What is the difference between an eviction service and an eviction attorney?
An eviction service types your information onto approved forms; an eviction attorney advises you, drafts the notice for your specific situation, represents you in court, and handles a contested case. The service is buying you typing, while the attorney is buying you representation. That difference becomes decisive the moment anything in the case goes wrong.
Can an eviction service represent me in court?
No. Only a licensed Florida attorney can represent you at an eviction hearing. A non-lawyer service appearing or arguing on your behalf would be engaging in the unauthorized practice of law, so if your case is contested, a service cannot help you in the courtroom.
Can an eviction service file for my LLC?
No. A corporation or LLC, including a single-member LLC, can only be represented in a Florida eviction by a licensed attorney. A service company cannot cure that requirement, and a complaint filed for an LLC by a non-attorney can be treated as a nullity and dismissed. If your rental is held in an entity, you need a law firm.
Are eviction services cheaper than a law firm?
Their headline price often looks lower, but it does not include legal advice or representation, and it does not cover a contested case. If the notice is wrong or the tenant fights back, you may have to hire an attorney anyway, sometimes after already paying the service.
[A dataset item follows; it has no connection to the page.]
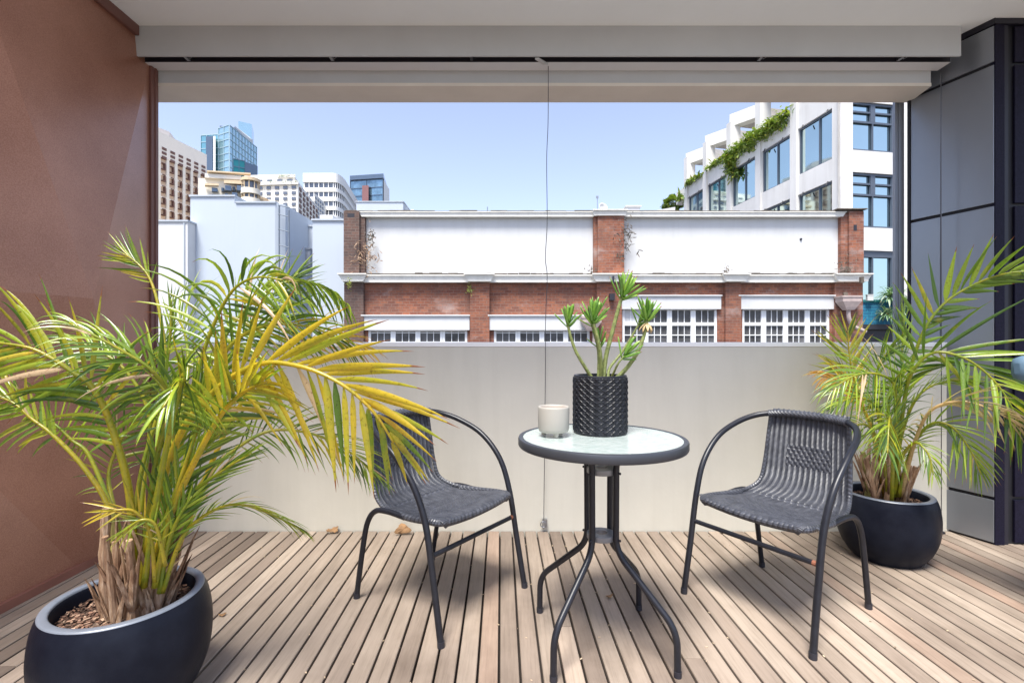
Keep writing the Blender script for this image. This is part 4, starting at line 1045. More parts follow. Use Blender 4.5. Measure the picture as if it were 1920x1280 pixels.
# ================================================================== WHITE BUILDINGS AT LEFT
def block(name, px0, px1, pyt, Y, depth, mat, label, coping=True, pys=None, base=-9):
    t = empty(name, P((px0+px1)/2, HZ, Y)*1, label, 'building'); t.location.z = base
    x0, x1 = X_(px0, Y), X_(px1, Y); z1 = Z_(pyt, Y)
    mb = MB(); mb.box(x0, x1, Y, Y+depth, base, z1); mb.build('wall', mat, t)
    if coping: mb = MB(); mb.box(x0-.04, x1+.04, Y-.05, Y+depth+.04, z1+.001, z1+.07); mb.build('coping', M['bgrey'], t)
    return t
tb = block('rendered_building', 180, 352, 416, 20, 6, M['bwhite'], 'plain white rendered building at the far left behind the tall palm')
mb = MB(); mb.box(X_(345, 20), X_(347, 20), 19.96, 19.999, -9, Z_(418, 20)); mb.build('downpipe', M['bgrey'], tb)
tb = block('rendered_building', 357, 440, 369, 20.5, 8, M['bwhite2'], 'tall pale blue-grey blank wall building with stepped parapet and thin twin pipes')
Y = 20.5
mb = MB(); mb.box(X_(440, Y)+.001, X_(516, Y), Y, Y+8, -9, Z_(381, Y)); mb.prism([(X_(516, Y)+.001, Y), (X_(531, Y), Y+.2), (X_(531, Y), Y+8), (X_(516, Y)+.001, Y+8)], -9, Z_(381, Y)); mb.build('wall', M['bwhite2'], tb)
mb = MB(); mb.box(X_(440, Y)+.05, X_(516, Y)+.03, Y-.05, Y+8, Z_(381, Y)+.001, Z_(381, Y)+.07); mb.build('coping', M['bgrey'], tb)
for px in (523.5, 541.5):
    xx = X_(px, Y-.1); mb = MB(); mb.tube([(xx, Y-.1, -9), (xx, Y-.1, Z_(387 if px < 530 else 396, Y))], .035, 8)
    mb.build('vertical_pipe', M['bluepipe'], tb, smooth=True)
for py in (388, 405, 433, 462, 490, 520):
    mb = MB(); mb.tube([(X_(522, Y-.1), Y-.12, Z_(py-2, Y)), (X_(530, Y-.1), Y-.12, Z_(py, Y)), (X_(542, Y-.1), Y-.12, Z_(py+3, Y))], .02, 6); mb.build('pipe_bracket', M['bluepipe'], tb, smooth=True)
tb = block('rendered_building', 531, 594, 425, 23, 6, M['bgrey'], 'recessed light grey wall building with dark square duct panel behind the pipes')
mb = MB(); mb.box(X_(561, 23), X_(586, 23), 22.7, 22.999, Z_(502, 23), Z_(470, 23)); mb.box(X_(561, 23)-.03, X_(586, 23)+.03, 22.66, 22.999, Z_(470, 23)+.001, Z_(469, 23)+.04); mb.build('duct', simple('duct_grey', (.30, .32, .35), .7), tb)
mb = MB(); mb.tube([(X_(573, 22.9), 22.9, Z_(470, 23)), (X_(573, 22.9), 22.9, Z_(441, 23))], .015, 6); mb.build('aerial', M['bluepipe'], tb)
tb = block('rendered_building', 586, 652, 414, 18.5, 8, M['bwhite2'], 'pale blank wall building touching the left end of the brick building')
Y = 18.5
mb = MB(); mb.prism([(X_(594, Y), Y+.3), (X_(618, Y), Y+.3), (X_(618, Y), Y+4), (X_(594, Y), Y+4)], Z_(414, Y)+.075, Z_(399, Y)); mb.build('roof_housing', M['bwhite'], tb)
tb = block('rendered_building', 668, 756, 379, 36, 12, M['bwhite2'], 'low white roof building behind the left parapet of the brick building')
Y = 36
mb = MB(); mb.box(X_(756, Y)+.01, X_(790, Y), Y+1, Y+10, -9, Z_(389, Y)); mb.box(X_(762, Y), X_(768, Y), Y+1.5, Y+3, Z_(389, Y), Z_(382, Y)); mb.box(X_(770, Y), X_(784, Y), Y+1.5, Y+3, Z_(389, Y), Z_(386, Y)); mb.build('wall', M['bwhite'], tb)

# ================================================================== FAR TOWERS
def win_grid(parent, p0, p1, z0, z1, rows, cols, fw, fh, mat, name='window', depth=.12, skip=None, proto=None, frame=None, limit=100):
    """copies of a window mesh along the facade p0->p1 (plan), facing the left-hand... camera side"""
    p0 = Vector((p0[0], p0[1], 0)); p1 = Vector((p1[0], p1[1], 0)); d = (p1-p0); L = d.length; d.normalize()
    n = Vector((d.y, -d.x, 0));
    if n.dot(-p0) < 0: n = -n
    cw = L/cols; ch = (z1-z0)/rows
    ang = math.atan2(d.y, d.x)
    base = None; cnt = 0
    off = Vector(parent.location)
    for r_ in range(rows):
        for c_ in range(cols):
            if skip and skip(r_, c_): continue
            if base is None:
                mb = MB(); w, h = cw*fw, ch*fh
                if proto: proto(mb, w, h, depth)
                else: mb.box(-w/2, w/2, -depth*.3, depth*.3, -h/2, h/2)
                base = mb.build(name, mat, parent, world=False); o = base
            else:
                o = base.copy(); COL.objects.link(o); o.parent = parent
            c = p0+d*(cw*(c_+.5)); o.location = Vector((c.x, c.y, z1-ch*(r_+.5)))-off; o.rotation_euler = (0, 0, ang)
            cnt += 1
            if cnt >= limit: return
def slabs(parent, p0, p1, zs, th, out, mat, name):
    p0 = Vector((p0[0], p0[1])); p1 = Vector((p1[0], p1[1])); d = (p1-p0).normalized(); n = Vector((d.y, -d.x))
    if n.dot(-p0) < 0: n = -n
    mb = MB()
    for z in zs:
        a, b = p0+n*out, p1+n*out; c, e = p1-n*.02, p0-n*.02
        mb.prism([tuple(a), tuple(b), tuple(c), tuple(e)], z, z+th)
    return mb.build(name, mat, parent)
def K(px, Y): return ((px-960)/F*Y, Y)

# A beige hotel
YA = 130
q0 = K(262, 118); q1 = K(385, 138); 
dd = (Vector(q1)-Vector(q0)).normalized(); back = Vector((-dd.y, dd.x))*25
t = empty('hotel_tower', (q1[0], q1[1], -9), 'beige precast hotel tower with rows of small brown windows at the far left', 'building')
zt = Z_(290, 138)
mb = MB(); mb.prism([q0, q1, tuple(Vector(q1)+back), tuple(Vector(q0)+back)], -9, zt); mb.build('wall', M['hotel'], t)
mb = MB()
nf = 8; Lh = (Vector(q1)-Vector(q0)).length
for c in range(nf+1):
    a = Vector(q0)+dd*(Lh*c/nf-(.42 if c else 0)); b = Vector(q0)+dd*(Lh*c/nf+(.42 if c < nf else 0)); nn = Vector((dd.y, -dd.x))*.35
    mb.prism([tuple(a+nn), tuple(b+nn), tuple(b+nn*.0), tuple(a+nn*.0)], -9, zt-.02)
mb.build('precast_fin', M['hotel_pale'], t)
slabs(t, q0, q1, [zt-6.2+.0], 6.15, .45, M['hotel_pale'], 'parapet_band')
def hotel_win(mb, w, h, dp):
    mb.box(w*.18, w*.5, -.50, .3, -h*.40, h*.5); mb.box(-w*.5, w*.5, -.55, .3, -h*.5, -h*.38); mb.box(-w*.4, w*.1, -.5, .3, h*.38, h*.5)
zrow0 = zt-7.5
def louv(mb, w, h, dp):
    for k in range(3): mb.box(-w*.5, w*.5, -.62, .3, -h*.5+k*h*.36, -h*.5+k*h*.36+h*.2)
win_grid(t, q0, q1, zt-6.6, zt-3.2, 1, nf, .5, .9, M['brown_win'], name='roof_louvre', proto=louv)
win_grid(t, q0, q1, zrow0-14*2.85, zrow0+.6, 14, nf, .38, .60, M['brown_win'], proto=hotel_win, limit=112-12)
slabs(t, q0, q1, [zrow0-2.85*k-.3 for k in range(1, 15)], .35, .3, M['hotel_pale'], 'floor_band')
mb = MB(); a = K(286, 133); mb.prism([K(270, 128), K(318, 134), K(331, 140), K(280, 140)], zt, Z_(241, 132)); mb.build('plant_room', M['bwhite'], t)
# B teal tower
t = empty('glass_tower', (K(410, 260)[0], 260, -9), 'tall teal glass skyscraper with white sloping plant room on top', 'building')
def tower(t, plan, zt, mat, name='glass_wall', fl=3.6, bandmat=None, faces=(0,), zb=-9, mull=3.2, bt=.35):
    mb = MB(); mb.prism(plan, zb, zt); mb.build(name, mat, t)
    for fi in faces:
        p0, p1 = Vector(plan[fi]), Vector(plan[(fi+1) % len(plan)])
        n_ = int((zt-max(zb, 20))/fl); slabs(t, p0, p1, [zt-.4-fl*k for k in range(n_)], bt, .25, bandmat, 'floor_bands')
        d = p1-p0; L = d.length; m = max(2, int(L/mull)); d.normalize(); nn = Vector((d.y, -d.x))
        if nn.dot(-p0) < 0: nn = -nn
        mb = MB()
        for k in range(m+1):
            a = p0+d*(L*k/m-.1); b = a+d*.2; mb.prism([tuple(a+nn*.3), tuple(b+nn*.3), tuple(b), tuple(a)], max(zb, 20), zt-.05)
        mb.build('mullions', bandmat, t)
pale = simple('tower_mullion', (.42, .55, .60), .4, .3)
tower(t, [K(410, 260), K(430, 256), K(481, 285), K(455, 300)], Z_(240, 260), M['tealglass2'], bandmat=pale, faces=(0, 1))
tower(t, [K(377, 262), K(409.5, 260.5), K(440, 285), K(400, 290)], Z_(252, 261), M['tealglass'], bandmat=pale, faces=(0,))
mb = MB(); mb.prism([K(386, 258), K(399, 257.5), K(399, 261), K(386, 261)], -9, Z_(256, 258)); mb.build('slate_strip', M['slate'], t)
mb = MB(); mb.prism([K(400, 257.5), K(404, 257.5), K(404, 261), K(400, 261)], -9, Z_(256, 258)); mb.build('white_strip', M['offwhite'], t)
mb = MB(); mb.prism([K(412, 262), K(440, 264), K(472, 286), K(430, 290)], Z_(240, 262), [Z_(240, 262)+1.2, Z_(240, 262)+1.2, Z_(240, 262)+1.0, Z_(240, 262)+1.0]); mb.build('roof_slab', M['bronze'], t)
mb = MB(); mb.prism([K(440, 268), K(472, 288), K(474, 292), K(440, 292)], Z_(245, 268), [Z_(236, 268), Z_(262, 288), Z_(262, 292), Z_(236, 292)]); mb.build('sloping_plant_room', M['bwhite'], t)
mb = MB(); mb.prism([K(447, 284), K(472, 288), K(476, 300), K(450, 300)], Z_(270, 288), Z_(233, 288)); mb.build('lift_overrun', M['tealglass2'], t)
t2 = empty('low_teal_tower', (K(447, 240)[0], 240, -9), 'small dark teal glass block in front of the tall skyscraper', 'building')
tower(t2, [K(437, 240), K(459, 243), K(462, 260), K(440, 260)], Z_(297, 240), M['tealdark'], bandmat=M['slate'], faces=(0,))
mb = MB(); mb.prism([K(459.5, 242), K(483, 248), K(483, 260), K(460, 260)], -9, Z_(306, 244)); mb.build('grey_wing', M['slate'], t2)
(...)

The apparent savings hold only when nothing goes wrong.
Can an eviction service give me legal advice?
No. Giving legal advice is the practice of law, which a non-lawyer service cannot do. That includes the most important decision in a nonpayment case, what amount to demand on the notice, so a service cannot help you avoid the error that most often gets evictions dismissed.
When should I use a law firm instead of an eviction service?
Use a law firm when an LLC or corporation owns the property, the eviction is commercial, the case could be contested, you want to recover unpaid rent, you manage multiple units, or you are unsure your notice is correct. A service is only a reasonable option for an individual owner with a simple, clearly uncontested case who accepts the risk.